● Exercise task
Copy nothing but the text: reproduce each line of the listing exactly and leave the pictures out.

● Raw data
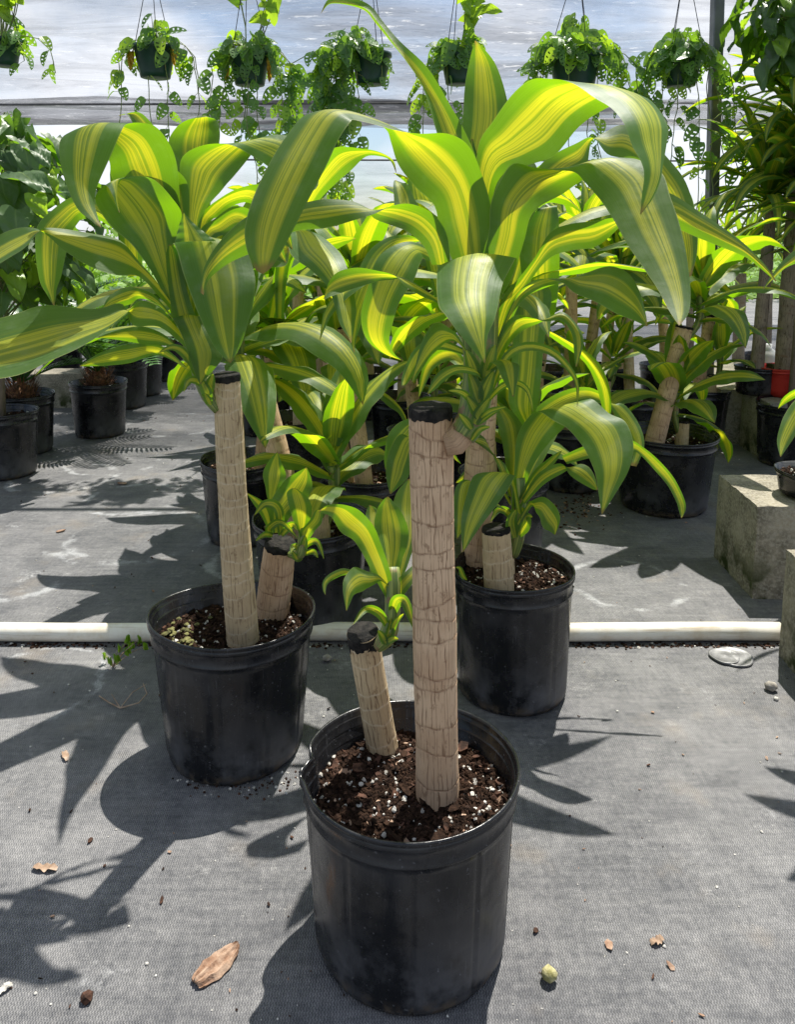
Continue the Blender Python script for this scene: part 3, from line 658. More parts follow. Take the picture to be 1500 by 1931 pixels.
Lf([(935,650,945,665),(960,585,968,600),(985,545,990,563),(1020,526,1032,541),(1060,532,1077,527),(1085,554,1110,515),(1130,573,1150,502),(1160,590,1184,514),(1190,602,1206,548),(1210,611,1218,590),(1221,616,1222,615)], [.92, .89, .86, .84, .83, .83], cup=-.1, kz=.6)
Lf([(890,600,915,600),(855,545,955,545),(835,508,974,500),(826,502,973,492),(824,540,955,518),(828,575,944,555),(842,598,939,580),(864,626,932,606),(894,662,919,637),(914,685,916,684)], [.92, .90, .87, .84, .81, .79, .78, .78], cup=-.12, kz=.3)
Lf([(860,600,862,612),(824,563,828,574),(785,536,792,557),(757,523,765,541),(745,527,745,520),(714,531,712,511),(675,542,675,505),(643,553,640,512),(622,560,622,530),(612,566,613,556)], [.91, .88, .86, .84, .82], cup=-.15, sgn=-1, kz=.5)
Lf([(895,685,903,692),(866,636,868,650),(848,619,843,645),(825,608,818,668),(804,628,799,692),(790,665,785,712),(777,722,778,723)], [.91, .89, .87, .86, .86], cup=-.18, kz=.5)
Lf([(905,735,918,730),(895,700,908,715),(879,690,888,706),(858,688,863,704),(835,696,840,717),(817,715,824,733),(806,742,808,744)], [.91, .88, .86, .86], cup=-.2, kz=.5)
Lf([(880,660,885,672),(835,640,835,660),(800,645,806,668),(778,664,795,682),(763,695,779,708),(757,720,768,724),(759,729,760,728)], [.92, .93, .93, .92], cup=-.2, kz=.4)
Lf([(920,685,935,700),(945,625,957,655),(970,596,985,625),(1000,598,1010,613),(1028,606,1030,603),(1060,606,1062,589),(1079,630,1092,617),(1083,665,1101,648),(1086,691,1088,692)], [.92, .9, .88, .87, .86], cup=-.15, kz=.5)
Lf([(918,700,930,700),(925,684,958,685),(936,690,978,688),(951,720,978,710),(966,747,970,749)], [.9, .87, .86], cup=-.15, kz=.2)
thin(L_, [(928, 735), (945, 690), (968, 662), (1001, 653), (1040, 663), (1070, 690), (1089, 724), (1089, 768)], 9, [.91, .88, .86, .85], rng=r_, cup=-.2)
thin(L_, [(922, 755), (945, 730), (975, 722), (998, 740), (1005, 776)], 7, [.91, .88, .87], rng=r_, cup=-.2)
thin(L_, [(893, 770), (882, 748), (865, 738), (846, 737)], 7, [.91, .88, .87], rng=r_, cup=-.2)
thin(L_, [(905, 790), (925, 775), (955, 767)], 6, [.9, .88, .87], rng=r_, cup=-.2)
thin(L_, [(885, 720), (868, 702), (850, 700), (840, 722)], 9, [.91, .93, .93], rng=r_, cup=-.2)
thin(L_, [(880, 700), (850, 668), (810, 690), (790, 750)], 14, [.93, .97, .98, .98], rng=r_, cup=-.2)
thin(L_, [(890, 830), (905, 810), (925, 805)], 7, [.9, .89, .88], rng=r_, cup=-.2)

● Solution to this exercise
Continue the Blender Python script for this scene: part 3, from line 658. More parts follow. Take the picture to be 1500 by 1931 pixels.
Lf([(935,650,945,665),(960,585,968,600),(985,545,990,563),(1020,526,1032,541),(1060,532,1077,527),(1085,554,1110,515),(1130,573,1150,502),(1160,590,1184,514),(1190,602,1206,548),(1210,611,1218,590),(1221,616,1222,615)], [.92, .89, .86, .84, .83, .83], cup=-.1, kz=.6)
Lf([(890,600,915,600),(855,545,955,545),(835,508,974,500),(826,502,973,492),(824,540,955,518),(828,575,944,555),(842,598,939,580),(864,626,932,606),(894,662,919,637),(914,685,916,684)], [.92, .90, .87, .84, .81, .79, .78, .78], cup=-.12, kz=.3)
Lf([(860,600,862,612),(824,563,828,574),(785,536,792,557),(757,523,765,541),(745,527,745,520),(714,531,712,511),(675,542,675,505),(643,553,640,512),(622,560,622,530),(612,566,613,556)], [.91, .88, .86, .84, .82], cup=-.15, sgn=-1, kz=.5)
Lf([(895,685,903,692),(866,636,868,650),(848,619,843,645),(825,608,818,668),(804,628,799,692),(790,665,785,712),(777,722,778,723)], [.91, .89, .87, .86, .86], cup=-.18, kz=.5)
Lf([(905,735,918,730),(895,700,908,715),(879,690,888,706),(858,688,863,704),(835,696,840,717),(817,715,824,733),(806,742,808,744)], [.91, .88, .86, .86], cup=-.2, kz=.5)
Lf([(880,660,885,672),(835,640,835,660),(800,645,806,668),(778,664,795,682),(763,695,779,708),(757,720,768,724),(759,729,760,728)], [.92, .93, .93, .92], cup=-.2, kz=.4)
Lf([(920,685,935,700),(945,625,957,655),(970,596,985,625),(1000,598,1010,613),(1028,606,1030,603),(1060,606,1062,589),(1079,630,1092,617),(1083,665,1101,648),(1086,691,1088,692)], [.92, .9, .88, .87, .86], cup=-.15, kz=.5)
Lf([(918,700,930,700),(925,684,958,685),(936,690,978,688),(951,720,978,710),(966,747,970,749)], [.9, .87, .86], cup=-.15, kz=.2)
thin(L_, [(928, 735), (945, 690), (968, 662), (1001, 653), (1040, 663), (1070, 690), (1089, 724), (1089, 768)], 9, [.91, .88, .86, .85], rng=r_, cup=-.2)
thin(L_, [(922, 755), (945, 730), (975, 722), (998, 740), (1005, 776)], 7, [.91, .88, .87], rng=r_, cup=-.2)
thin(L_, [(893, 770), (882, 748), (865, 738), (846, 737)], 7, [.91, .88, .87], rng=r_, cup=-.2)
thin(L_, [(905, 790), (925, 775), (955, 767)], 6, [.9, .88, .87], rng=r_, cup=-.2)
thin(L_, [(885, 720), (868, 702), (850, 700), (840, 722)], 9, [.91, .93, .93], rng=r_, cup=-.2)
thin(L_, [(880, 700), (850, 668), (810, 690), (790, 750)], 14, [.93, .97, .98, .98], rng=r_, cup=-.2)
thin(L_, [(890, 830), (905, 810), (925, 805)], 7, [.9, .89, .88], rng=r_, cup=-.2)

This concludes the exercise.